Introduced March 5, 2025 by Bernard Sanders · Last progress March 5, 2025
The bill shifts many workers into employee status and strengthens union organizing and enforcement tools—expanding worker protections and bargaining power—while increasing costs, regulatory authority, and litigation risk for employers and potentially raising fiscal and privacy concerns for the public.
Most workers (including many gig and contract workers) would be classified as employees rather than independent contractors, giving them expanded access to unionization, collective bargaining, and NLRA protections.
Workers who strike gain stronger protections (no permanent replacements, limits on discrimination/lockouts, reduced employer coercion), increasing strike leverage and job security for labor actions.
New expedited, binding procedures (mediation/arbitration) for initial collective bargaining agreements reduce prolonged stalemates after union recognition, helping newly organized workforces reach contracts faster.
Small businesses and employers face substantially higher labor and compliance costs (reclassification, fines, doubled/liquidated damages) and greater litigation exposure, which could threaten viability, raise consumer prices, or increase insurance and taxpayer burdens.
Businesses that rely on independent contractors lose workforce flexibility and could incur significant additional wage/benefit costs if many contractors are reclassified as employees.
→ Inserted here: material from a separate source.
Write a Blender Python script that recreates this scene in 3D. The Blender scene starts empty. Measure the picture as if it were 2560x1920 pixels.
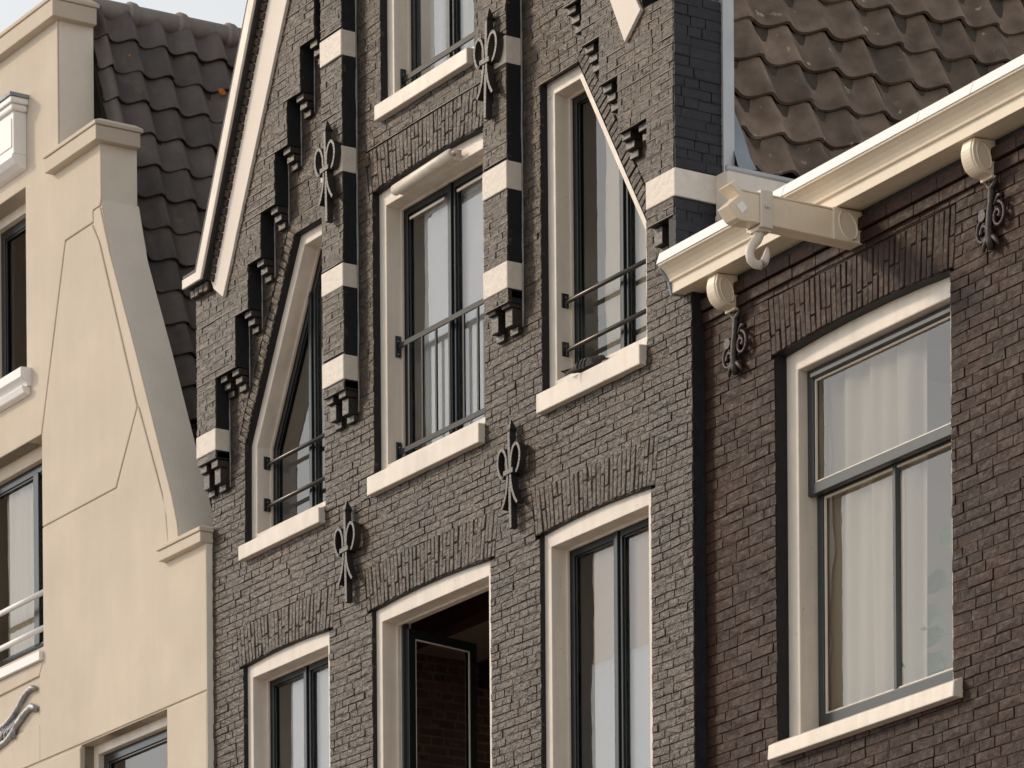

Expanded NLRB authority, accelerated election timelines, and binding arbitration for initial CBAs reduce employer procedural options and raise the risk of operational disruption during rapid union organizing campaigns.
Based on analysis of 6 sections of legislative text.
Presumes workers are employees for NLRA unless three strict criteria for independent-contractor status are met; tightens strike protections; updates NLRB reporting and amends related labor statutes.
Presumes workers are employees under the National Labor Relations Act unless the employer meets three narrow criteria showing independent-contractor status, tightens rules on employer actions during strikes (including limits on permanently replacing strikers and discrimination against returning workers), updates supervisor and reporting rules for the National Labor Relations Board, and makes targeted amendments to related labor laws (LMRA and LMRDA). It also includes a severability clause and authorizes “such sums as may be necessary” to implement the changes.